── Provided information

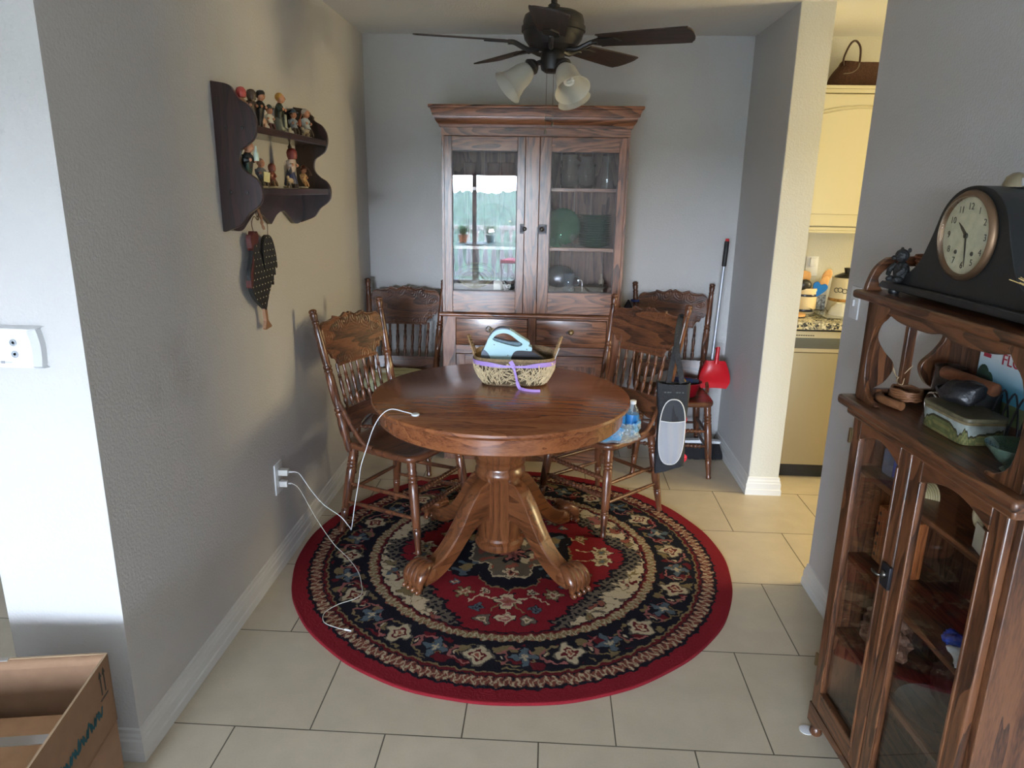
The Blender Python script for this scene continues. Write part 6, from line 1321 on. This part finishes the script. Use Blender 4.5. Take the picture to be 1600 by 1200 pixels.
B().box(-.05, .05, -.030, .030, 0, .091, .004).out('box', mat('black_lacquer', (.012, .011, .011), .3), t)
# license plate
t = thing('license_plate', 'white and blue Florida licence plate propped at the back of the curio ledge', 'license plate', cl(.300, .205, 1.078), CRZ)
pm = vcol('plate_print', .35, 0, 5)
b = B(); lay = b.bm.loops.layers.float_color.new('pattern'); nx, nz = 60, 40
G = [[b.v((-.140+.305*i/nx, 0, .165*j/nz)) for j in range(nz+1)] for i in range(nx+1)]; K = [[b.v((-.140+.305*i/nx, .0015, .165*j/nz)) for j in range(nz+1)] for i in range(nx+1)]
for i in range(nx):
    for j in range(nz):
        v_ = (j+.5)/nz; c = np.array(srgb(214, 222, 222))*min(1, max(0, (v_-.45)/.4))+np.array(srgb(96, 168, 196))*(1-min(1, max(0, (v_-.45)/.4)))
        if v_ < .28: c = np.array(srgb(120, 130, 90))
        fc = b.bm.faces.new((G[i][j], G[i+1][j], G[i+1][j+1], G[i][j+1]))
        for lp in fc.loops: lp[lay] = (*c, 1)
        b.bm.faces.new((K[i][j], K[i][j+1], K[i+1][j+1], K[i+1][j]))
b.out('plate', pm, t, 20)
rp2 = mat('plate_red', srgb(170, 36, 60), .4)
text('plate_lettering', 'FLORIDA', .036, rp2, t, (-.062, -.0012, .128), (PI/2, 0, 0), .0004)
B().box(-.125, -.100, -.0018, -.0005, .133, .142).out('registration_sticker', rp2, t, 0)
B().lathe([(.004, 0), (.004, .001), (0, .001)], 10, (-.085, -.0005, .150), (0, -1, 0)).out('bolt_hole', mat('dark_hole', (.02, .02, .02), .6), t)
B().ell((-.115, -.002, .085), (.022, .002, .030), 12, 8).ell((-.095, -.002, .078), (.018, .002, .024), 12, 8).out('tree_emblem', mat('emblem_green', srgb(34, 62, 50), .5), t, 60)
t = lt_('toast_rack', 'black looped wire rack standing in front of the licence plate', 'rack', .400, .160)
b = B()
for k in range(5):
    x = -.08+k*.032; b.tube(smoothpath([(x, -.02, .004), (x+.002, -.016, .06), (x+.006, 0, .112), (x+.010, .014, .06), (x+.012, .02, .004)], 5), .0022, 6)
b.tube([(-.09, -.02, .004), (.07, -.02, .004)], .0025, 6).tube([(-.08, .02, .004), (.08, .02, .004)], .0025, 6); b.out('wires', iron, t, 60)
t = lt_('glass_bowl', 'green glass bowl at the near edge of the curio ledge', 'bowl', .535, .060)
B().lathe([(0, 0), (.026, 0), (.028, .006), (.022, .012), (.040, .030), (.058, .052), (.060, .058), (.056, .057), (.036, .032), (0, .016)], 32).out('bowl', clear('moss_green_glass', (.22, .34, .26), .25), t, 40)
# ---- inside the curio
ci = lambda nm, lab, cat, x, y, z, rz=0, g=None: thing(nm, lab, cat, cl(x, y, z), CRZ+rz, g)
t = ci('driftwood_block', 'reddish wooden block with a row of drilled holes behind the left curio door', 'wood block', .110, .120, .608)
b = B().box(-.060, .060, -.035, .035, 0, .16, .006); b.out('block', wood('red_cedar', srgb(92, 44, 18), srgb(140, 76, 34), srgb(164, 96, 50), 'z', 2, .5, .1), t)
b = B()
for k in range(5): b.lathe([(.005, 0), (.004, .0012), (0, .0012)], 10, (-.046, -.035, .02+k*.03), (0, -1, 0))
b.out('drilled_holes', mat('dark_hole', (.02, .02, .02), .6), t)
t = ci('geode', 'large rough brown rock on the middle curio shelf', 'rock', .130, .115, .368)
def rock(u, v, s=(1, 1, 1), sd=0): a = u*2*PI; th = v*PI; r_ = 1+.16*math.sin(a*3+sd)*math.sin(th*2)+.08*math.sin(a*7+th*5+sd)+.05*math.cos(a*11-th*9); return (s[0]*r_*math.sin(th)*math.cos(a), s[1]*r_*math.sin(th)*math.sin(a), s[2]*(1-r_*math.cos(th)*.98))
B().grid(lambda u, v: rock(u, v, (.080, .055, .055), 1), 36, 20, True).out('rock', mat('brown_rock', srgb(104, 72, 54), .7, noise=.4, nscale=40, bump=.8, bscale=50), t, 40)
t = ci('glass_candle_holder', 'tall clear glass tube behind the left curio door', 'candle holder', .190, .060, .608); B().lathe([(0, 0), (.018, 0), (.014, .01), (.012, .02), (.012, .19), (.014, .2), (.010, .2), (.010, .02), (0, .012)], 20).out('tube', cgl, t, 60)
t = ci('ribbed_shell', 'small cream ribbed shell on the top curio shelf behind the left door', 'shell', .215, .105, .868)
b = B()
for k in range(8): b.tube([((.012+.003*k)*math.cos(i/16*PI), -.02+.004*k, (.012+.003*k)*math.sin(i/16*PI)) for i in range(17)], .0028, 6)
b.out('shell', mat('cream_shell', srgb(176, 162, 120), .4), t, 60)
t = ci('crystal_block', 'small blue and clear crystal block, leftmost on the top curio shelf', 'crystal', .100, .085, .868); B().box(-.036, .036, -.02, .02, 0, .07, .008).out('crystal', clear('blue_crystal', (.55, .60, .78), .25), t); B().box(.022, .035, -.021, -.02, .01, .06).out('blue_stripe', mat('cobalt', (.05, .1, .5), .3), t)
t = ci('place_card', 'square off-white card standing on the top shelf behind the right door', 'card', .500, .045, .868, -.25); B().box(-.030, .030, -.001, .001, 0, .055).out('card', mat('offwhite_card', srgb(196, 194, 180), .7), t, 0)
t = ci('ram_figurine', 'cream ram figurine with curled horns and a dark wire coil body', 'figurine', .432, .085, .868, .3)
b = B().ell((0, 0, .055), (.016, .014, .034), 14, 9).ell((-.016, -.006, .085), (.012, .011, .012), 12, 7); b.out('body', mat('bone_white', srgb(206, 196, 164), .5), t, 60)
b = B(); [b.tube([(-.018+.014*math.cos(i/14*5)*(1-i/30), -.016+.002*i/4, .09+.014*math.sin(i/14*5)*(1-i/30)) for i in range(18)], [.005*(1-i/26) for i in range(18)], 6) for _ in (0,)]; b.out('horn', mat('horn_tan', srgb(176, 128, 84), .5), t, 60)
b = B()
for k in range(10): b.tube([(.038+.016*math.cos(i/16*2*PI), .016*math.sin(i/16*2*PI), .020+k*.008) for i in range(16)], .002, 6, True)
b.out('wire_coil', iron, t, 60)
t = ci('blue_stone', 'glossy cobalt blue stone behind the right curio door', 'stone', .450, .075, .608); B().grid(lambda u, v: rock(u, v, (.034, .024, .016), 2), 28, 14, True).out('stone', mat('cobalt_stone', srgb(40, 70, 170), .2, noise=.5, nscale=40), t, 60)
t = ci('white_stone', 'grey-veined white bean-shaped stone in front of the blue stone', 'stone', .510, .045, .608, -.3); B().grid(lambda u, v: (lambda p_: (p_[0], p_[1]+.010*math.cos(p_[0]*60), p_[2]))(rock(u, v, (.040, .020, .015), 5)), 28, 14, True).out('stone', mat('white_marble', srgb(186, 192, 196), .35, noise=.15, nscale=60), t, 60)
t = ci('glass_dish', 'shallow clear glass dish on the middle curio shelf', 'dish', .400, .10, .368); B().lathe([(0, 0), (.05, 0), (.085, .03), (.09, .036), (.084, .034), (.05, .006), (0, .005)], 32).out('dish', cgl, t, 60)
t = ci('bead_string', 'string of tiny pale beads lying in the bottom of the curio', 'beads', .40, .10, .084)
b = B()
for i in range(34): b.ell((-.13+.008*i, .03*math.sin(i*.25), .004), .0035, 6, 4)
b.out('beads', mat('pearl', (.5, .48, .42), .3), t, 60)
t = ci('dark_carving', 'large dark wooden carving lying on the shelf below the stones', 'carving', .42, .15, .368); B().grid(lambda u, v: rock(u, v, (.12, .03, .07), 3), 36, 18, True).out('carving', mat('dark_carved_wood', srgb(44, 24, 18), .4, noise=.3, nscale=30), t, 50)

────
── Provided information

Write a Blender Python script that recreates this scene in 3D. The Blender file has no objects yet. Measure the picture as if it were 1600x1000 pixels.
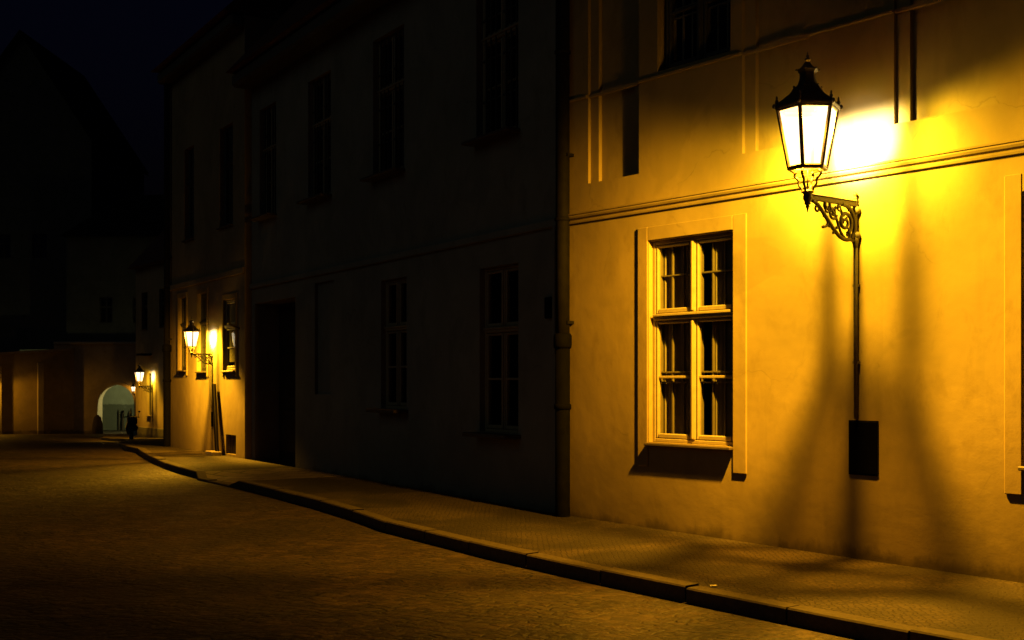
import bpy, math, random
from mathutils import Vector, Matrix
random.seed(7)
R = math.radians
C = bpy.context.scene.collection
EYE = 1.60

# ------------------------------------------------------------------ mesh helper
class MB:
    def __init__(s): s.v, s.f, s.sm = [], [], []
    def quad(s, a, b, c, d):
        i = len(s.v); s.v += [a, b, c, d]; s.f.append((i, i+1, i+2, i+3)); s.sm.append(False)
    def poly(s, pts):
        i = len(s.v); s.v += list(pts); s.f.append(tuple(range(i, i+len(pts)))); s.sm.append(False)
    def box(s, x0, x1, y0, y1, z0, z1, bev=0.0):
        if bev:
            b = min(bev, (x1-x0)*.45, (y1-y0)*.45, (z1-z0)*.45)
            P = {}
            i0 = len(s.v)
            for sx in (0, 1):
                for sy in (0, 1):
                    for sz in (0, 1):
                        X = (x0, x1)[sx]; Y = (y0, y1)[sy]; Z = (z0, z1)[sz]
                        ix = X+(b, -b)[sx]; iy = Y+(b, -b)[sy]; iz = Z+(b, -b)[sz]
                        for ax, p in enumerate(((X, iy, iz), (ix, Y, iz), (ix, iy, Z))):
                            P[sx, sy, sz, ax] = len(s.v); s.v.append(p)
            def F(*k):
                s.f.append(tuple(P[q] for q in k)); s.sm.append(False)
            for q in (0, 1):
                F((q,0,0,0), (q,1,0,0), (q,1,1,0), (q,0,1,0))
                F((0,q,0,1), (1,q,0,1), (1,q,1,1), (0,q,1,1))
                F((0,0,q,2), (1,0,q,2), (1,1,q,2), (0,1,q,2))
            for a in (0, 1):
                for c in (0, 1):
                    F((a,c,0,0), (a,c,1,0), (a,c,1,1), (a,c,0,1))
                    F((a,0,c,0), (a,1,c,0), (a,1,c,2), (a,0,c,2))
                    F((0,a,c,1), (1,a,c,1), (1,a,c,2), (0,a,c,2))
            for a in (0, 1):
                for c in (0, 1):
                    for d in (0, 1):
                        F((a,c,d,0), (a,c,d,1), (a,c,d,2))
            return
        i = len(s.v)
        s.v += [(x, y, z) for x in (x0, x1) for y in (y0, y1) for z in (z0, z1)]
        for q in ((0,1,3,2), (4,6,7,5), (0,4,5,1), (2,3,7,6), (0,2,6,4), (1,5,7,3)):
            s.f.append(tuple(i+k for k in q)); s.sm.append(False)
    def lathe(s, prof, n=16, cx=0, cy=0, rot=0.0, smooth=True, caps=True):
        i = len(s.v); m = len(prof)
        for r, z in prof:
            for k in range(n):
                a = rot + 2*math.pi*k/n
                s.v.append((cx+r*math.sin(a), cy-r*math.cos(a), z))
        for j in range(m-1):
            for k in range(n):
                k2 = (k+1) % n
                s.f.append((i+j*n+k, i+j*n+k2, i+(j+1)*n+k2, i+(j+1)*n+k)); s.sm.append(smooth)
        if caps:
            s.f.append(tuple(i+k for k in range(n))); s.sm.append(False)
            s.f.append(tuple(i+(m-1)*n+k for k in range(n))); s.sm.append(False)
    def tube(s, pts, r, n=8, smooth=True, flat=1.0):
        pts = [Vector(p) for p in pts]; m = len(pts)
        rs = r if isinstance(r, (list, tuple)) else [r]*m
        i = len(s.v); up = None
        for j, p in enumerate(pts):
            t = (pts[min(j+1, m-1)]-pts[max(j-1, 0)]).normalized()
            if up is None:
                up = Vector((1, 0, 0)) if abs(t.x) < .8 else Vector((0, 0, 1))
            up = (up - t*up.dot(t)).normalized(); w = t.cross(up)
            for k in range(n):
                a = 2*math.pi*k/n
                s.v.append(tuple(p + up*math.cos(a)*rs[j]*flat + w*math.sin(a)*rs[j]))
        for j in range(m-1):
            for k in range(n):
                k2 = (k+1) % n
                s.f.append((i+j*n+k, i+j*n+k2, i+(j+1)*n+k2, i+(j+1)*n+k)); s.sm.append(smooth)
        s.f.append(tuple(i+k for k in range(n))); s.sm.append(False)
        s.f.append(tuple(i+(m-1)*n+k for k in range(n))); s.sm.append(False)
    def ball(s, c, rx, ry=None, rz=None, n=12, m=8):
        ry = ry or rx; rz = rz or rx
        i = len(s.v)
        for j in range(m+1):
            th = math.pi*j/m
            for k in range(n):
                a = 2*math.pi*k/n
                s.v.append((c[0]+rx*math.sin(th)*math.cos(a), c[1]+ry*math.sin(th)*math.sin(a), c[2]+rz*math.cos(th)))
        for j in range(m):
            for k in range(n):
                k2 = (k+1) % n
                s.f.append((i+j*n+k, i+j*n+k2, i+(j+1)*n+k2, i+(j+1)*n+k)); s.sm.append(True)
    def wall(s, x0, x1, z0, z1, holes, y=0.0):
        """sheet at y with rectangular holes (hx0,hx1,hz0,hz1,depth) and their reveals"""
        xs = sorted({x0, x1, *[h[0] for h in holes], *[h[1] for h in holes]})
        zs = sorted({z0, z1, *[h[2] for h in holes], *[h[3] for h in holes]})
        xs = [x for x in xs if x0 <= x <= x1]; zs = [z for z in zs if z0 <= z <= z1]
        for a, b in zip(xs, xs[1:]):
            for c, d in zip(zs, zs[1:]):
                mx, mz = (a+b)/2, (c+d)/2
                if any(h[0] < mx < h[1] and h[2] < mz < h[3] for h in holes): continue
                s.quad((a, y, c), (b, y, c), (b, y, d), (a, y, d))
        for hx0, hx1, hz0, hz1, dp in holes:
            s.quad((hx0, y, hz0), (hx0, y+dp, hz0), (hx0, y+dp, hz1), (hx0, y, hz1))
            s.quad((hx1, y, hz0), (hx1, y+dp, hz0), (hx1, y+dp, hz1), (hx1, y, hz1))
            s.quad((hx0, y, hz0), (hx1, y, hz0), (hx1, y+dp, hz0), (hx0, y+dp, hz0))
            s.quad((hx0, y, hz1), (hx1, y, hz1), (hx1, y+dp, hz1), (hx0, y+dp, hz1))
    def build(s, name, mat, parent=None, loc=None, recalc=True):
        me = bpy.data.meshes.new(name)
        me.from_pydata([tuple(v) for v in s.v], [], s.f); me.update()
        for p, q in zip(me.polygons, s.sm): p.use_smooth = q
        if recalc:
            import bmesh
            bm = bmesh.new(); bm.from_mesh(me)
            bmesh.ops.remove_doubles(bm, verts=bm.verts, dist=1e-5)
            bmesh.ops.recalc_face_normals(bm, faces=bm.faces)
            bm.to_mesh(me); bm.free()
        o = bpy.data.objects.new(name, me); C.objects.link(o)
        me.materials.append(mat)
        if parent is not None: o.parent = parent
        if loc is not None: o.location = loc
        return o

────
── Provided information

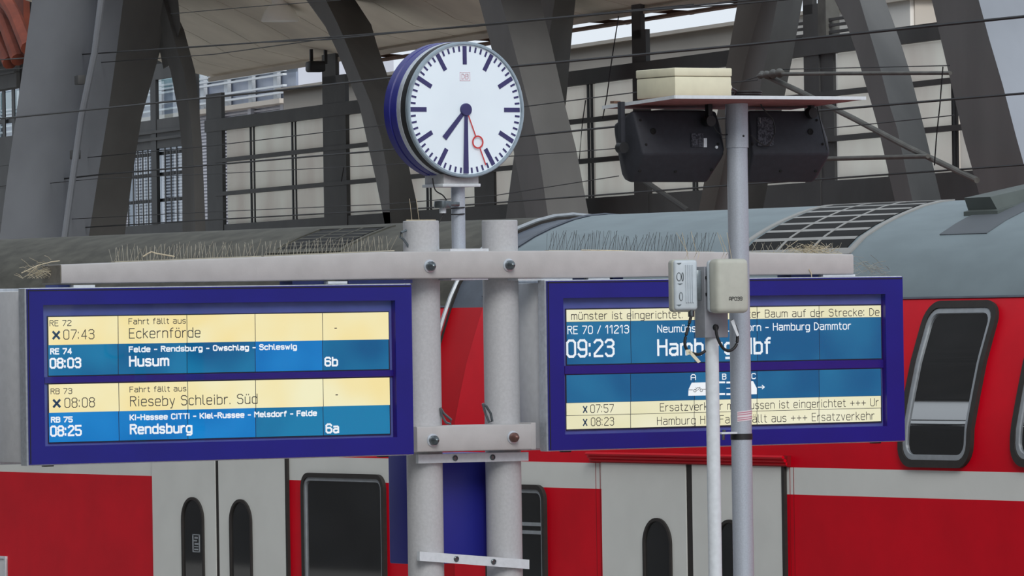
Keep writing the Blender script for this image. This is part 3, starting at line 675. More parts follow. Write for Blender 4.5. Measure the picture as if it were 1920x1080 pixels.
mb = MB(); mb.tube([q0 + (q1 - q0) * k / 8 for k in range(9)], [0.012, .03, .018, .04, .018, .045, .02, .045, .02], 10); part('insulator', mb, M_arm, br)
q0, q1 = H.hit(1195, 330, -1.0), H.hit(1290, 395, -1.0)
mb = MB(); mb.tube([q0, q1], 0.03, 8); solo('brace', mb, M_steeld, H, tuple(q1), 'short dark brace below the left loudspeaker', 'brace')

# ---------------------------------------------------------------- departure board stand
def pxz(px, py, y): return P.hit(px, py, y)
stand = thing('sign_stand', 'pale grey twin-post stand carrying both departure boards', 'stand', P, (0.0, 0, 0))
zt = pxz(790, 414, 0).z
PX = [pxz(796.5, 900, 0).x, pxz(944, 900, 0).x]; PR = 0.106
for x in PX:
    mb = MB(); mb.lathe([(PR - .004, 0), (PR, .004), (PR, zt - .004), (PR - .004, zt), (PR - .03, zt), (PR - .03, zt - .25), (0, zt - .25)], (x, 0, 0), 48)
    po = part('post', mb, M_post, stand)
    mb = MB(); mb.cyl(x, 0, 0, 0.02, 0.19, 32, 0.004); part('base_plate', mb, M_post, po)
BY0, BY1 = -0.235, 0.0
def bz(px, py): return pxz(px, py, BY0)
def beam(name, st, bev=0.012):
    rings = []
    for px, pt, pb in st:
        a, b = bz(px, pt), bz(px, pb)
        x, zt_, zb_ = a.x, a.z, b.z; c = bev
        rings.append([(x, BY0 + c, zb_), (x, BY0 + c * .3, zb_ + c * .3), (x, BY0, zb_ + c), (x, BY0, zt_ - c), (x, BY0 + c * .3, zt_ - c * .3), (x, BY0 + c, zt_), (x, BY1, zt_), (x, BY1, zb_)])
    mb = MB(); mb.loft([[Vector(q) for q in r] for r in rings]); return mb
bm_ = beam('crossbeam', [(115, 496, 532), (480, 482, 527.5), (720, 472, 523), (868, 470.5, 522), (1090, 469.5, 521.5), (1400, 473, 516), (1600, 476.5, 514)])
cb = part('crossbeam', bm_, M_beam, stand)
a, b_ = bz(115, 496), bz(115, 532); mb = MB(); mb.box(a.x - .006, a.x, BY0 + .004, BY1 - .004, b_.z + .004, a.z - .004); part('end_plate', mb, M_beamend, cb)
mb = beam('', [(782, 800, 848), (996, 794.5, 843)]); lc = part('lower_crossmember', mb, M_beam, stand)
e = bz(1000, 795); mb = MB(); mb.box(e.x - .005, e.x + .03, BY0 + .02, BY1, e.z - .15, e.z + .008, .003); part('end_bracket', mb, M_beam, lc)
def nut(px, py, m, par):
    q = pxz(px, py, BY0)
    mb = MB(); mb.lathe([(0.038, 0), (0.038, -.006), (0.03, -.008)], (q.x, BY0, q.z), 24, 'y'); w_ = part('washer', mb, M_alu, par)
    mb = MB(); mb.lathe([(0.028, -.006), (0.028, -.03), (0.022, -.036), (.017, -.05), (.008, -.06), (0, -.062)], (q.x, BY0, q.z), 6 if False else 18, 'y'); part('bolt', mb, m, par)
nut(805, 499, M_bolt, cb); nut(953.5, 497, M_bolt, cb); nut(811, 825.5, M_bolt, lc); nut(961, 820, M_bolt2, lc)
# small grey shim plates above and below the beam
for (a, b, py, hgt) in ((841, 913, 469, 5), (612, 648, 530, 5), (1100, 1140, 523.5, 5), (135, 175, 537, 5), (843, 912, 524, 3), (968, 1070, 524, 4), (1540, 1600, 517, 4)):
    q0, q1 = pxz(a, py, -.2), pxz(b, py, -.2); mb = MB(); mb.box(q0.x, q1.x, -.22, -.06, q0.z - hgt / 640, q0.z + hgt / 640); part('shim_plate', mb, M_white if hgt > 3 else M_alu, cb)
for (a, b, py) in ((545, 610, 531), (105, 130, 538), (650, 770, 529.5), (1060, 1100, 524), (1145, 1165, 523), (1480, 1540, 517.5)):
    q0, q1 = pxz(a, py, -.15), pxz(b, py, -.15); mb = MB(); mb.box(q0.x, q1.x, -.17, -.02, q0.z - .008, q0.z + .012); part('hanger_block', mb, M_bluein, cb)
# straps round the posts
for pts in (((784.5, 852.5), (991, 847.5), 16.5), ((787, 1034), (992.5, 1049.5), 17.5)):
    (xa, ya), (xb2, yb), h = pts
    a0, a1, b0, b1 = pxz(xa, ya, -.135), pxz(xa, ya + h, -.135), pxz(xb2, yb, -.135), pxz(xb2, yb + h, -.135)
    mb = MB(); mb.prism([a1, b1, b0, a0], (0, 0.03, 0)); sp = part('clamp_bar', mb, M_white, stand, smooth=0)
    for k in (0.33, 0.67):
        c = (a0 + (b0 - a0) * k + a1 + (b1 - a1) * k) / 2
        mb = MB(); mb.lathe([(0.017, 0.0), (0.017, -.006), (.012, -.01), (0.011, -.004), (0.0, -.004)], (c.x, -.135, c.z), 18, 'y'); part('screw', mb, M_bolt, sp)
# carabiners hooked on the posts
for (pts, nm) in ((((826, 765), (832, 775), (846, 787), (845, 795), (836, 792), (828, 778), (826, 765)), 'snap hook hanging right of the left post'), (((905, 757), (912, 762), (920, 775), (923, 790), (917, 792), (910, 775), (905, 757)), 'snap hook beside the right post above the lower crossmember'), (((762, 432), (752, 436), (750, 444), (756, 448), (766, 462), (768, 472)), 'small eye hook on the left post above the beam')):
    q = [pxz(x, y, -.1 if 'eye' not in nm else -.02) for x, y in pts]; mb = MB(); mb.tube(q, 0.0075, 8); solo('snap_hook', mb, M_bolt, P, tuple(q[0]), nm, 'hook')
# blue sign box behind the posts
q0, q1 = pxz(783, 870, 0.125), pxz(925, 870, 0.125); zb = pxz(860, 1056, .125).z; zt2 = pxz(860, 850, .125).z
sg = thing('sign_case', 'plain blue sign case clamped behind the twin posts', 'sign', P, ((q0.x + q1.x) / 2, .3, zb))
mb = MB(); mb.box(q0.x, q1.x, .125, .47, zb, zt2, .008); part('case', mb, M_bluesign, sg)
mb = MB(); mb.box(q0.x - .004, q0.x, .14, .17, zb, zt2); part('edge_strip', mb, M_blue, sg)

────

• _To do_: Print, from the entries above, the line with "Keep writing the", the line with "mb = MB(); mb.tube([q0, q1], 0.03, 8);" and all lines between them, exactly and with nothing else.

• _Complete response_:
Keep writing the Blender script for this image. This is part 3, starting at line 675. More parts follow. Write for Blender 4.5. Measure the picture as if it were 1920x1080 pixels.
mb = MB(); mb.tube([q0 + (q1 - q0) * k / 8 for k in range(9)], [0.012, .03, .018, .04, .018, .045, .02, .045, .02], 10); part('insulator', mb, M_arm, br)
q0, q1 = H.hit(1195, 330, -1.0), H.hit(1290, 395, -1.0)
mb = MB(); mb.tube([q0, q1], 0.03, 8); solo('brace', mb, M_steeld, H, tuple(q1), 'short dark brace below the left loudspeaker', 'brace')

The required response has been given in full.